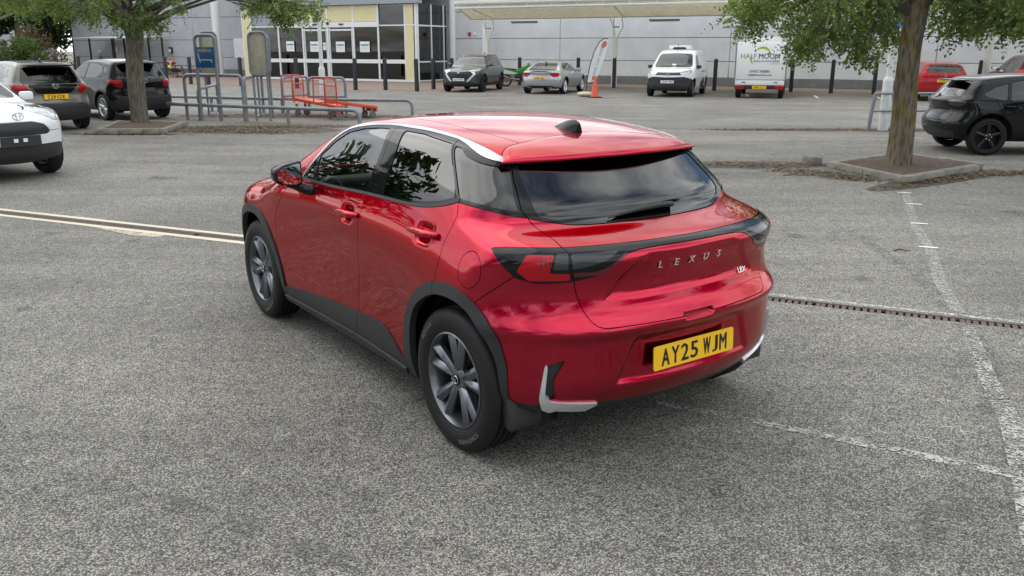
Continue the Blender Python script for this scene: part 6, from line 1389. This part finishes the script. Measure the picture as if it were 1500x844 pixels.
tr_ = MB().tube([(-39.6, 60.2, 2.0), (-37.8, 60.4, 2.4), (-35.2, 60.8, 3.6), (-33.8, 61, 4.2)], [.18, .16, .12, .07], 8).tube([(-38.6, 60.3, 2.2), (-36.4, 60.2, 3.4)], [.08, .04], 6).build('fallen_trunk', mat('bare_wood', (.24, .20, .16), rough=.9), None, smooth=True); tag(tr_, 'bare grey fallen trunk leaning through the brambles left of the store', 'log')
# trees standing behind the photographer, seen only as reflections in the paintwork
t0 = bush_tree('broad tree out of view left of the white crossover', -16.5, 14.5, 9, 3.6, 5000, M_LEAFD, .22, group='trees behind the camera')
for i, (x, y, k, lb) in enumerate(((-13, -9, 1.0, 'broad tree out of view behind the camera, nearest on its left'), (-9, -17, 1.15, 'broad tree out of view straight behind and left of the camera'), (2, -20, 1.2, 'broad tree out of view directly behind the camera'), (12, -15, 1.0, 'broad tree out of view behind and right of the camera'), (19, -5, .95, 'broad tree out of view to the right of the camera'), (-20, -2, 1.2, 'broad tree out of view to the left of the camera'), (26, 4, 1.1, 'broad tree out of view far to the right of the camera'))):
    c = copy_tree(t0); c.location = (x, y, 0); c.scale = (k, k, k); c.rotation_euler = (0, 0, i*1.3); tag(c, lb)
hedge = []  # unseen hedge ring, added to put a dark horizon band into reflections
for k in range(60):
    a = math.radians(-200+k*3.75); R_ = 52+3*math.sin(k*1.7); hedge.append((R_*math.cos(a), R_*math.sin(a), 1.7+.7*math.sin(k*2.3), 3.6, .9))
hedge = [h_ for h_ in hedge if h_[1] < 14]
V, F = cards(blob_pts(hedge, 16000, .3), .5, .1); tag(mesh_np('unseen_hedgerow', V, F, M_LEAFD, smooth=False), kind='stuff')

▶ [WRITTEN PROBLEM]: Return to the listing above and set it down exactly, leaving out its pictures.

▶ [SOLUTION BELOW]:
Continue the Blender Python script for this scene: part 6, from line 1389. This part finishes the script. Measure the picture as if it were 1500x844 pixels.
tr_ = MB().tube([(-39.6, 60.2, 2.0), (-37.8, 60.4, 2.4), (-35.2, 60.8, 3.6), (-33.8, 61, 4.2)], [.18, .16, .12, .07], 8).tube([(-38.6, 60.3, 2.2), (-36.4, 60.2, 3.4)], [.08, .04], 6).build('fallen_trunk', mat('bare_wood', (.24, .20, .16), rough=.9), None, smooth=True); tag(tr_, 'bare grey fallen trunk leaning through the brambles left of the store', 'log')
# trees standing behind the photographer, seen only as reflections in the paintwork
t0 = bush_tree('broad tree out of view left of the white crossover', -16.5, 14.5, 9, 3.6, 5000, M_LEAFD, .22, group='trees behind the camera')
for i, (x, y, k, lb) in enumerate(((-13, -9, 1.0, 'broad tree out of view behind the camera, nearest on its left'), (-9, -17, 1.15, 'broad tree out of view straight behind and left of the camera'), (2, -20, 1.2, 'broad tree out of view directly behind the camera'), (12, -15, 1.0, 'broad tree out of view behind and right of the camera'), (19, -5, .95, 'broad tree out of view to the right of the camera'), (-20, -2, 1.2, 'broad tree out of view to the left of the camera'), (26, 4, 1.1, 'broad tree out of view far to the right of the camera'))):
    c = copy_tree(t0); c.location = (x, y, 0); c.scale = (k, k, k); c.rotation_euler = (0, 0, i*1.3); tag(c, lb)
hedge = []  # unseen hedge ring, added to put a dark horizon band into reflections
for k in range(60):
    a = math.radians(-200+k*3.75); R_ = 52+3*math.sin(k*1.7); hedge.append((R_*math.cos(a), R_*math.sin(a), 1.7+.7*math.sin(k*2.3), 3.6, .9))
hedge = [h_ for h_ in hedge if h_[1] < 14]
V, F = cards(blob_pts(hedge, 16000, .3), .5, .1); tag(mesh_np('unseen_hedgerow', V, F, M_LEAFD, smooth=False), kind='stuff')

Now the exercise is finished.